COLLECTED MATERIAL:
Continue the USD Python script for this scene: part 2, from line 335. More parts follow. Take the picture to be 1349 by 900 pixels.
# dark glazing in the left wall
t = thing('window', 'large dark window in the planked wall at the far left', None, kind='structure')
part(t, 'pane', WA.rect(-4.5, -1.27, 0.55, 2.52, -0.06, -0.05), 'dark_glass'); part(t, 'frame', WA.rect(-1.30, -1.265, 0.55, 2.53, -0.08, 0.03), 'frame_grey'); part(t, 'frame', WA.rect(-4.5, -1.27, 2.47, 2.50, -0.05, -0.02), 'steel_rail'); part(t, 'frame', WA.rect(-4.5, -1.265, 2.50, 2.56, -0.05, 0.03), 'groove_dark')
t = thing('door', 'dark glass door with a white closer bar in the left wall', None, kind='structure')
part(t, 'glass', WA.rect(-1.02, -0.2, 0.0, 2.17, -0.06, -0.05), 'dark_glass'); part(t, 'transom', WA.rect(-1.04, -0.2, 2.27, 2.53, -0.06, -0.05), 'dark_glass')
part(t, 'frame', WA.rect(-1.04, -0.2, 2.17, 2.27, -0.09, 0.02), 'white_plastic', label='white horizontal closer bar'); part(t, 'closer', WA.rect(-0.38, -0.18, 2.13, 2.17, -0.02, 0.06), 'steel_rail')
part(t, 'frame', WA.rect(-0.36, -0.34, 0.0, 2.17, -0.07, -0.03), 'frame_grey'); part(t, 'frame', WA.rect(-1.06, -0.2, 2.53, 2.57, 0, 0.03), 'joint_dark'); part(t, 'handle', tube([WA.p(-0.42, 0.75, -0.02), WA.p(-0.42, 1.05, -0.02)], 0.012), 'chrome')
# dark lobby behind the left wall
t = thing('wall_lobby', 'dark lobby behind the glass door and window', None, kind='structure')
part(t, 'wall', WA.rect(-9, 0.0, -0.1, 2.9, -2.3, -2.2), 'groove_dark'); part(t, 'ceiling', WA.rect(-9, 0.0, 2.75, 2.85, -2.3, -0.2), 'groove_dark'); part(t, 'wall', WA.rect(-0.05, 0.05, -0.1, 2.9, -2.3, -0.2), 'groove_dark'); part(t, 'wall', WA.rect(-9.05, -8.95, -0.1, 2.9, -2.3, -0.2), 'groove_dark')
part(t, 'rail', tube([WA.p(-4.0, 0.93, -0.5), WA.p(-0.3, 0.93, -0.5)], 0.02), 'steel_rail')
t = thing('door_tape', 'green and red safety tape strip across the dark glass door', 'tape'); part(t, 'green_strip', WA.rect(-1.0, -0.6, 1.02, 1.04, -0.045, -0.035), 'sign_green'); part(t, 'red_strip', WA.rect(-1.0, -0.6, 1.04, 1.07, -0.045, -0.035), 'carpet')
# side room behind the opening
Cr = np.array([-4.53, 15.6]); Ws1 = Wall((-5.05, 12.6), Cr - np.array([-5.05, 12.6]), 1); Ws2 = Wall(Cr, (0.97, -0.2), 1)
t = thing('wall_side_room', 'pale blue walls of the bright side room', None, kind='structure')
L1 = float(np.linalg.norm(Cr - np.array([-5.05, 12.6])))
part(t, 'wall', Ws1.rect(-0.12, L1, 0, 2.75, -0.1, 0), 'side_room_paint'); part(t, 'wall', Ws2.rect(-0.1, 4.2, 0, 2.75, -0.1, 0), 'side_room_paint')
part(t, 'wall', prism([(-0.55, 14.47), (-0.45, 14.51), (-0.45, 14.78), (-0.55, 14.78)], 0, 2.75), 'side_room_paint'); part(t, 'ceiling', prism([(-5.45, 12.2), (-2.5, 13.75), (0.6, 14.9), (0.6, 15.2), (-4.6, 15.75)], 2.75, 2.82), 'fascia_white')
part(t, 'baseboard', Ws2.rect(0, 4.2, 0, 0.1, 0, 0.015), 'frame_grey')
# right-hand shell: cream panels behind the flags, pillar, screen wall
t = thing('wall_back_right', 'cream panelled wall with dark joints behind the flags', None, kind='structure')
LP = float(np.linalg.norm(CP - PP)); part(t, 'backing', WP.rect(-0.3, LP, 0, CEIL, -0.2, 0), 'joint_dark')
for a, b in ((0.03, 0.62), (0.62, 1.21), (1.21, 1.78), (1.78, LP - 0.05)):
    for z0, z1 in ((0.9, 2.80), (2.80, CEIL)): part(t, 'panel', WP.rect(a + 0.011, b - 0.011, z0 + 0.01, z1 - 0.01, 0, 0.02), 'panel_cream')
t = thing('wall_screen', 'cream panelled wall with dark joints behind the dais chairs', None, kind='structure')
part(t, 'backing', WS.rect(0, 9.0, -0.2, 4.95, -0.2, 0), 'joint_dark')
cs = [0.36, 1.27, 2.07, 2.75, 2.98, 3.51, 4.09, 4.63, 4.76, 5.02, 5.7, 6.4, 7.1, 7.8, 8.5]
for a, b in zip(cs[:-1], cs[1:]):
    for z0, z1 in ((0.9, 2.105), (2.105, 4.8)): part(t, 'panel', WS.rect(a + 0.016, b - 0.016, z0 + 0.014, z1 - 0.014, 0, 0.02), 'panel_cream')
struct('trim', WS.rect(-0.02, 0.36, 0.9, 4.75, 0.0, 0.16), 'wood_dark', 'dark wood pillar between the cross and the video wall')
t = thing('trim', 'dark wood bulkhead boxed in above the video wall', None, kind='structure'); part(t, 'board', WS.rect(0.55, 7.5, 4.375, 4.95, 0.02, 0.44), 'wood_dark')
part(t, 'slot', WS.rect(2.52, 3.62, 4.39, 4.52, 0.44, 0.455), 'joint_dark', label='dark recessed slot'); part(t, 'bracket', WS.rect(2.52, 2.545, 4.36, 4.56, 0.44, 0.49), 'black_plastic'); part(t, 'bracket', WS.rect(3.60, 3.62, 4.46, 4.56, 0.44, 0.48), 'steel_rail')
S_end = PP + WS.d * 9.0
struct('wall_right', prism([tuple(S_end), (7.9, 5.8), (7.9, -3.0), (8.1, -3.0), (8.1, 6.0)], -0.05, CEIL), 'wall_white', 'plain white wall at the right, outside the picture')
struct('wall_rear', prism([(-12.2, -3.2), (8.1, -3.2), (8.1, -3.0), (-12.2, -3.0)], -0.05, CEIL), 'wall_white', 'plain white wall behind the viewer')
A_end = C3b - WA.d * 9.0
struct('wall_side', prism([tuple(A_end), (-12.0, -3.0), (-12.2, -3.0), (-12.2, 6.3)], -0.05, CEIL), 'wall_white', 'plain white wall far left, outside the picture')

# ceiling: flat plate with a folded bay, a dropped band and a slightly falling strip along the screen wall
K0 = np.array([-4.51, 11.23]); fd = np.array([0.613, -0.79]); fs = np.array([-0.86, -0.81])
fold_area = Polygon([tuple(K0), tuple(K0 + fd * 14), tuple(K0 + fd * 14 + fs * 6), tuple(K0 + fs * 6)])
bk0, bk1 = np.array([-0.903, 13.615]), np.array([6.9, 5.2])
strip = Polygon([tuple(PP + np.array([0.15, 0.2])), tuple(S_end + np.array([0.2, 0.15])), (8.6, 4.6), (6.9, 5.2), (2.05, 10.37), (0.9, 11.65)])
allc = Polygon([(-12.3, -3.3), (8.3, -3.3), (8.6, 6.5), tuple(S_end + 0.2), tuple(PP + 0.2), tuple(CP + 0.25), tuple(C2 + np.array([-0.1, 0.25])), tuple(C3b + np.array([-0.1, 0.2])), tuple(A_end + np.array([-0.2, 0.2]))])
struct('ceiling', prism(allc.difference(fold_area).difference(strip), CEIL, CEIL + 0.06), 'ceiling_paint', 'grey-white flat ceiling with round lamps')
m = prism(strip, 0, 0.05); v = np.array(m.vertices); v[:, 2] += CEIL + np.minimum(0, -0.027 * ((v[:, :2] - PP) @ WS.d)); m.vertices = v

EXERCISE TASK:
Select every line in the material above where the string "picture" occurs, and copy it.

SOLVED EXERCISE:
Continue the USD Python script for this scene: part 2, from line 335. More parts follow. Take the picture to be 1349 by 900 pixels.
struct('wall_right', prism([tuple(S_end), (7.9, 5.8), (7.9, -3.0), (8.1, -3.0), (8.1, 6.0)], -0.05, CEIL), 'wall_white', 'plain white wall at the right, outside the picture')
struct('wall_side', prism([tuple(A_end), (-12.0, -3.0), (-12.2, -3.0), (-12.2, 6.3)], -0.05, CEIL), 'wall_white', 'plain white wall far left, outside the picture')